Drove to Plum Island alone today, to drop off some art information for a sick friend.
I almost forgot how beautiful the island is in the summertime. It has a smell or fresh ocean air, marsh, and oddly enough sunscreen.

I turned my radio onto great rock and roll and noticed that I was smiling as the wind rushed through my open windows and sunroof.




Ah, Summer is here. Where have I been. Not present. I have been in a shell of pain and doubting myself.  I hate the pain, the exhaustion, the waves of sadness that engulfs my being, and stops my creative mind.

It is so like a vortex, it sucks you in, and then it holds you and pulls you down its throat to the bottom of its stomach. Getting out is not easy. Knowing that you are lost in a vortex is almost impossible for you to comprehend. 

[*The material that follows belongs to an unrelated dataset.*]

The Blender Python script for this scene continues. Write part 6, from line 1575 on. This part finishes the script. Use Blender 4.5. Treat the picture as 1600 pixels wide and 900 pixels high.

But sometimes, a smell of something from a happy memory, or thought of an old friend, or even a picture of a familiar place will kindle a spark way inside your being. Wake up it says, get out, return to the true you that you are, not the feeble , weak, sick you.

You must turn on that light again, even though, your body wants that light on, your mind is strong and must turn it off. Happiness, well being are your friends. Don't hide from them. Get outside. be with people, laugh at bad jokes, and enjoy your time as a human being.